With the rise of the Islamic State (IS) in Iraq and Syria, many have wondered to what extent the violence used by this group is related to Islam. In discussions of this topic, some commentators havepointed to references to acts of violence in the Qurʾān or some of the actions taken by the ProphetMuḥammad as indications that IS policies have a solid foundation in Islamic tradition. The assumption among such commentators is often not that all Muslims are violent or dangerous, but that their scriptures are. Read honestly, this reasoning goes, the scriptural sources of Islam can only lead to a violent conclusion. From this perspective, groups such as IS simply represent the natural outcome of a careful reading of the Qurʾān and the Sunna, while the overwhelming majority of Muslims who do not engage in such violence apparently do not take their holy book very seriously. Such reasoning ignores, of course, the different ways pious and learned Muslims interpret their scriptures, the dynamics of texts in various political and socio-economic contexts, and how certain parts of scripture relate to others, to name just a few factors that can influence the way a text is read and applied.

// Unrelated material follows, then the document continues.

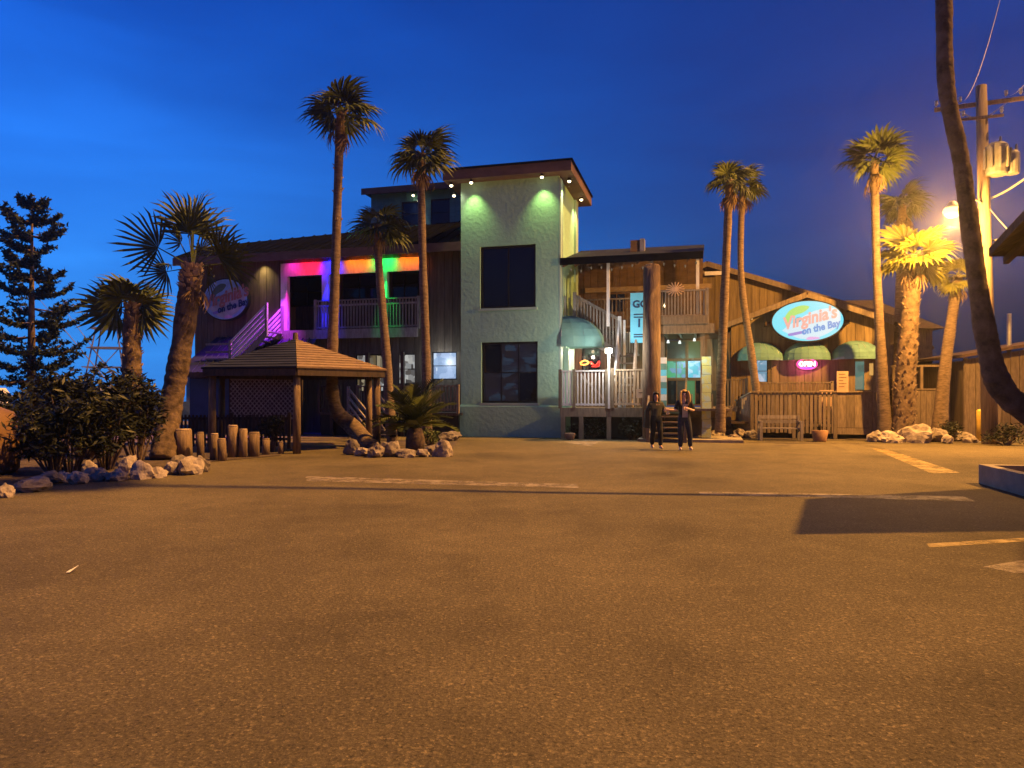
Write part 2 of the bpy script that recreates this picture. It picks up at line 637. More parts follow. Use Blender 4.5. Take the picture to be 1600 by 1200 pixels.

In light of views such as those mentioned above, it is wonderful to see that Sherman A.Jackson, who holds the King Faisal Chair in Islamic Thought and Culture and is a Professor of Religion and American Studies and Ethnicity at the University of Southern California, has decided to translate Mubādarat Waqf al-ʿUnf (Initiative to Stop the Violence) by the Egyptian al-Gamāʿa al-Islāmiyya. The latter group, as is well known, was notorious for its vigilante activities and terrorist attacks against its rivals and foes, especially in Upper Egypt and parts of Cairo in the 1980s and 1990s. In 1997, however, after much of the group had been imprisoned, its leadership decided to renounce the use of violence and initiate a comprehensive revision of the group’s ideology. The result was a number of books explaining the group’s change of course.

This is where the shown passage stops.